— begin —

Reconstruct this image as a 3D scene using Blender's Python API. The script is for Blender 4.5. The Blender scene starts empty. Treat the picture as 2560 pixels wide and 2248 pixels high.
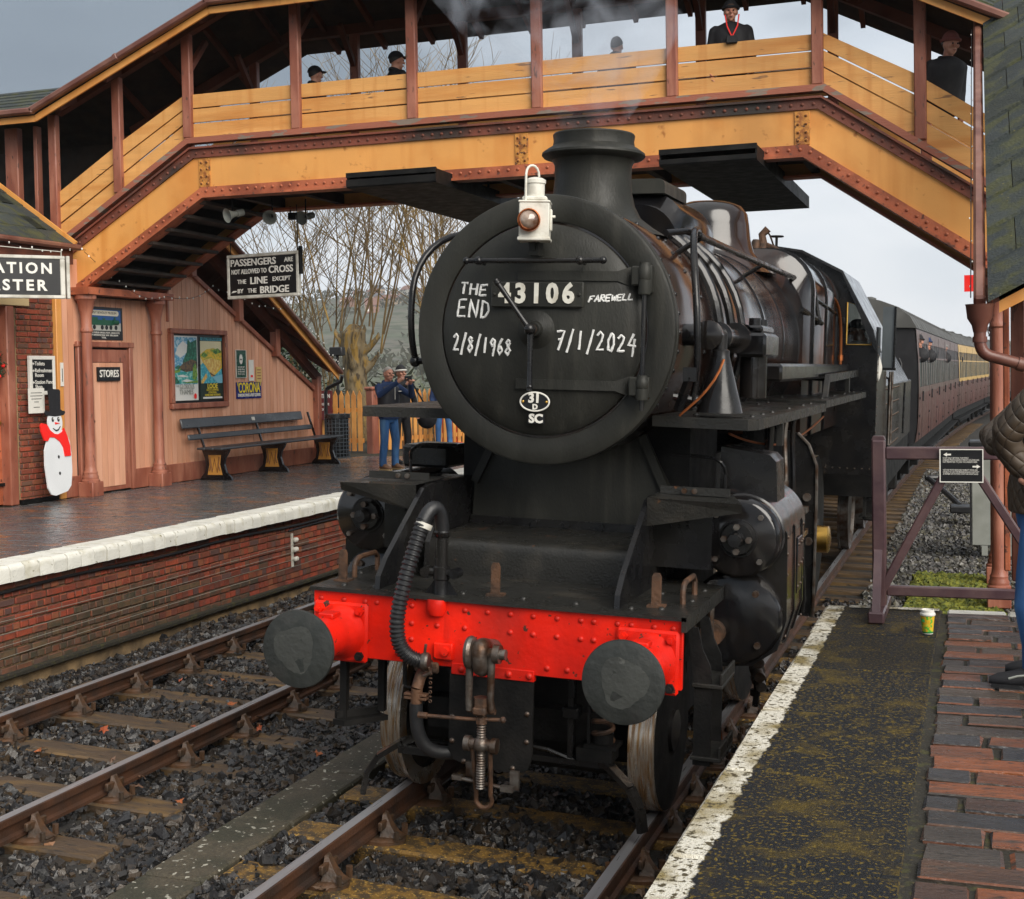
import bpy, math, random
import numpy as np
from mathutils import Vector, Matrix
random.seed(7)
SC = bpy.context.scene
COL = SC.collection
R = math.radians
# ---------------------------------------------------------------- camera
cam_d = bpy.data.cameras.new('camera'); cam = bpy.data.objects.new('camera', cam_d); COL.objects.link(cam)
F_PX = 3313.7; YAW = .3387; PITCH = -.0343; ROLL = -.0179
cam_d.sensor_fit = 'HORIZONTAL'; cam_d.sensor_width = 36.0; cam_d.lens = 36.0*F_PX/2560
cam_d.shift_y = (1049.6-1124)/2560; cam_d.clip_start = .05; cam_d.clip_end = 6000
_f = Vector((-math.sin(YAW)*math.cos(PITCH), math.cos(YAW)*math.cos(PITCH), math.sin(PITCH)))
_r = Vector((math.cos(YAW), math.sin(YAW), 0)); _u = _r.cross(_f)
_r2 = _r*math.cos(ROLL)+_u*math.sin(ROLL); _u2 = -_r*math.sin(ROLL)+_u*math.cos(ROLL)
cam.matrix_world = Matrix(((_r2.x,_u2.x,-_f.x,2.5185),(_r2.y,_u2.y,-_f.y,-6.5914),(_r2.z,_u2.z,-_f.z,2.4923),(0,0,0,1)))
SC.camera = cam
# ---------------------------------------------------------------- sky, sun, exposure
W = bpy.data.worlds.new('World'); SC.world = W; W.use_nodes = True
_n = W.node_tree.nodes; _l = W.node_tree.links; _n.clear()
_out = _n.new('ShaderNodeOutputWorld'); _bg = _n.new('ShaderNodeBackground')
_sky = _n.new('ShaderNodeTexSky'); _sky.sky_type = 'NISHITA'; _sky.sun_disc = False
SKY_OFF = (-2.57, 2.97, -.34); SUN_EL = R(34); SUN_AZ = R(130)          # azimuth measured clockwise from +Y
_sky.sun_elevation = SUN_EL; _sky.sun_rotation = SUN_AZ; _sky.dust_density = 3
_tc = _n.new('ShaderNodeTexCoord')
_sep = _n.new('ShaderNodeSeparateXYZ'); _l.new(_tc.outputs['Generated'], _sep.inputs[0])
_map = _n.new('ShaderNodeMapping'); _map.inputs['Scale'].default_value = (1, 1, 2.6); _map.inputs['Location'].default_value = SKY_OFF
_l.new(_tc.outputs['Generated'], _map.inputs[0])
_noi = _n.new('ShaderNodeTexNoise'); _noi.inputs['Scale'].default_value = 1.7; _noi.inputs['Detail'].default_value = 5; _noi.inputs['Roughness'].default_value = .5
_l.new(_map.outputs[0], _noi.inputs['Vector'])
_el = _n.new('ShaderNodeMath'); _el.operation = 'MULTIPLY_ADD'; _el.inputs[1].default_value = 1.0; _l.new(_sep.outputs['Z'], _el.inputs[0])
_nm = _n.new('ShaderNodeMath'); _nm.operation = 'MULTIPLY_ADD'; _nm.inputs[1].default_value = .85; _nm.inputs[2].default_value = -.40
_l.new(_noi.outputs[0], _nm.inputs[0]); _l.new(_nm.outputs[0], _el.inputs[2])
_rmp = _n.new('ShaderNodeValToRGB'); _cr = _rmp.color_ramp
for p, c in ((0., (.64, .71, .80)), (.07, (.80, .85, .92)), (.14, (.90, .93, .97)), (.235, (.70, .76, .83)), (.33, (.27, .32, .37)), (.45, (.22, .26, .31)), (1., (.40, .45, .50))):
    e = _cr.elements.new(p); e.color = (*c, 1)
_cr.elements.remove(_cr.elements[0]); _cr.elements.remove(_cr.elements[-1])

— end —

Exercise details: Transcribe the listing in full and omit the pictures.

Worked answer:
Reconstruct this image as a 3D scene using Blender's Python API. The script is for Blender 4.5. The Blender scene starts empty. Treat the picture as 2560 pixels wide and 2248 pixels high.
import bpy, math, random
import numpy as np
from mathutils import Vector, Matrix
random.seed(7)
SC = bpy.context.scene
COL = SC.collection
R = math.radians
# ---------------------------------------------------------------- camera
cam_d = bpy.data.cameras.new('camera'); cam = bpy.data.objects.new('camera', cam_d); COL.objects.link(cam)
F_PX = 3313.7; YAW = .3387; PITCH = -.0343; ROLL = -.0179
cam_d.sensor_fit = 'HORIZONTAL'; cam_d.sensor_width = 36.0; cam_d.lens = 36.0*F_PX/2560
cam_d.shift_y = (1049.6-1124)/2560; cam_d.clip_start = .05; cam_d.clip_end = 6000
_f = Vector((-math.sin(YAW)*math.cos(PITCH), math.cos(YAW)*math.cos(PITCH), math.sin(PITCH)))
_r = Vector((math.cos(YAW), math.sin(YAW), 0)); _u = _r.cross(_f)
_r2 = _r*math.cos(ROLL)+_u*math.sin(ROLL); _u2 = -_r*math.sin(ROLL)+_u*math.cos(ROLL)
cam.matrix_world = Matrix(((_r2.x,_u2.x,-_f.x,2.5185),(_r2.y,_u2.y,-_f.y,-6.5914),(_r2.z,_u2.z,-_f.z,2.4923),(0,0,0,1)))
SC.camera = cam
# ---------------------------------------------------------------- sky, sun, exposure
W = bpy.data.worlds.new('World'); SC.world = W; W.use_nodes = True
_n = W.node_tree.nodes; _l = W.node_tree.links; _n.clear()
_out = _n.new('ShaderNodeOutputWorld'); _bg = _n.new('ShaderNodeBackground')
_sky = _n.new('ShaderNodeTexSky'); _sky.sky_type = 'NISHITA'; _sky.sun_disc = False
SKY_OFF = (-2.57, 2.97, -.34); SUN_EL = R(34); SUN_AZ = R(130)          # azimuth measured clockwise from +Y
_sky.sun_elevation = SUN_EL; _sky.sun_rotation = SUN_AZ; _sky.dust_density = 3
_tc = _n.new('ShaderNodeTexCoord')
_sep = _n.new('ShaderNodeSeparateXYZ'); _l.new(_tc.outputs['Generated'], _sep.inputs[0])
_map = _n.new('ShaderNodeMapping'); _map.inputs['Scale'].default_value = (1, 1, 2.6); _map.inputs['Location'].default_value = SKY_OFF
_l.new(_tc.outputs['Generated'], _map.inputs[0])
_noi = _n.new('ShaderNodeTexNoise'); _noi.inputs['Scale'].default_value = 1.7; _noi.inputs['Detail'].default_value = 5; _noi.inputs['Roughness'].default_value = .5
_l.new(_map.outputs[0], _noi.inputs['Vector'])
_el = _n.new('ShaderNodeMath'); _el.operation = 'MULTIPLY_ADD'; _el.inputs[1].default_value = 1.0; _l.new(_sep.outputs['Z'], _el.inputs[0])
_nm = _n.new('ShaderNodeMath'); _nm.operation = 'MULTIPLY_ADD'; _nm.inputs[1].default_value = .85; _nm.inputs[2].default_value = -.40
_l.new(_noi.outputs[0], _nm.inputs[0]); _l.new(_nm.outputs[0], _el.inputs[2])
_rmp = _n.new('ShaderNodeValToRGB'); _cr = _rmp.color_ramp
for p, c in ((0., (.64, .71, .80)), (.07, (.80, .85, .92)), (.14, (.90, .93, .97)), (.235, (.70, .76, .83)), (.33, (.27, .32, .37)), (.45, (.22, .26, .31)), (1., (.40, .45, .50))):
    e = _cr.elements.new(p); e.color = (*c, 1)
_cr.elements.remove(_cr.elements[0]); _cr.elements.remove(_cr.elements[-1])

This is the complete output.